The US recession is over. Buffett is still buying. Should you?
It's over -- according the world's most successful investor. This week Warren Buffett effectively called the end of the US recession, saying the economy has "sort of plateaued at the bottom." Only the day before, US Fed chairman Ben Bernanke said the recession "was very likely over." How should investors position themselves?
Earlier in the week, Buffett said that his Berkshire Hathaway is buying shares "because I am getting a lot for my money." That sounds encouraging enough, but does it mean that shares are, in aggregate, undervalued? Unfortunately not.
Buying ... Selectively
Buffett isn't an index tracking investor -- he purchases individual shares that he believes are undervalued. Meanwhile, with the FTSE 100 having rallied close to 50% from the March 9 market low, the stock market has lived up to its reputation as a leading indicator of the economy and then some, with current valuations suggestive of a robust recovery.
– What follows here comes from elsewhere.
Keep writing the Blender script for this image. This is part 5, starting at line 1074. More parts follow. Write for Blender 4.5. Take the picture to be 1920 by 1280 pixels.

Indeed, the FTSE 100 index is currently priced on a P/E ratio of 16.4 times, at the top end of its long-term historical average. Just to really make sure you have your "market crash alert flag" hoisted high, the FTSE 250 trades on a P/E of 21.
The Old Animal Spirits Are Back
Rising share prices fuel confidence -- the resurrection of the mergers and acquisitions market is another by-product of that process. Just this week, for example, Balfour Beatty (LSE: BBY) announced it was buying US consulting and engineering group Parsons Brinckerhoff for £380m, the largest acquisition in the construction group's history.
Buffett himself highlighted an example of the "animal spirits" returning to the market. Calling Kraft's bid price for Cadbury (LSE: CBRY) "a full price," he added "I've got a lot of confidence in (CEO) Irene Rosenfeld, but they have to do a lot of things right to justify this price." Berkshire Hathaway is Kraft's largest shareholder.
Focus On Individual Shares
The US recession may well be over, but that is no reason to buy shares indiscriminately -- in toto, the market isn't cheap. If you wish to ratchet up your exposure to shares, the best course of action is to focus on individual companies that meet Buffett's standard -- i.e., make sure you're "getting a lot for your money."